The KOREAN PENINSULA

President Trump and U.S. Secretary of State Mike Pompeo yesterday waved aside North Korean leader Kim Jong-un’s demand for Washington to show more flexibility in denuclearization talks by the end of this year, with Pompeo saying Kim should keep his promise to give up his nuclear weapons before that deadline. “Our teams are working with the North Koreans … to chart a path forward so that we can get there … he said he wanted it done by the end of the year … I’d love to see that done sooner,” Pompeo told reporters, Reuters reports.

South Korean president Moon Jae-in has said he will push for another summit with Kim as he seeks to reinvigorate the stalled diplomatic process over dismantling Pyongyang’s nuclear weapons. Returning from last week’s meeting with President Trump in Washington, Moon commented yesterday that preparations for the next inter-Korean summit should begin “in earnest” and that the “table is set,” Timothy W. Martin and Dasl Yoon report at the Wall Street Journal.

OTHER DEVELOPMENTS

The U.S. has officially designated Iran’s elite Islamic Revolutionary Guard Corps as a foreign terrorist organization, according to a notice published in the U.S. Federal Register yesterday. Reuters reports.

Saudi Crown Prince Mohammed bin Salman met U.S. Central Command commander General Kenneth McKenzie in Riyadh to discuss cooperation between the two countries, Saudi Press Agency announced late yesterday. Reuters reports.

President Trump reportedly called former President Jimmy Carter for the first time this weekend, according to Carter.
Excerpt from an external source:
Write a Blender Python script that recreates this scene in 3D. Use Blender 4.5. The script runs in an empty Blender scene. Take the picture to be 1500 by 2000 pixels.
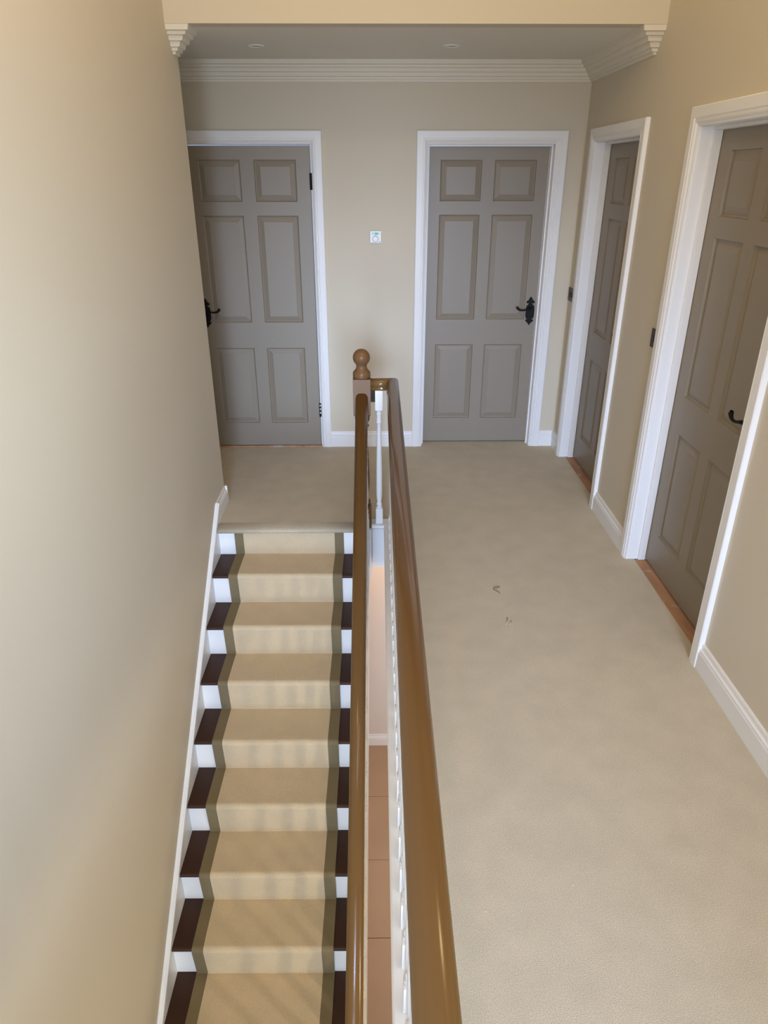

Earlier this year, Carter sent Trump a letter with some advice about managing the U.S.-China relationship – Trump allegedly called Carter to talk about it Saturday, Emma Hurt reports at NPR.

Facebook C.E.O. Mark Zuckerberg oversaw plans to consolidate the social network’s power by treating its users’ data as a bargaining chip, according to about 4,000 pages of leaked company documents largely spanning 2011 to 2015, Olivia Solon and Cyrus Farivar report at NBC.

More women are needed in the male-dominated arenas of nuclear security and policymaking, Xanthe Scharff writes at Foreign Policy.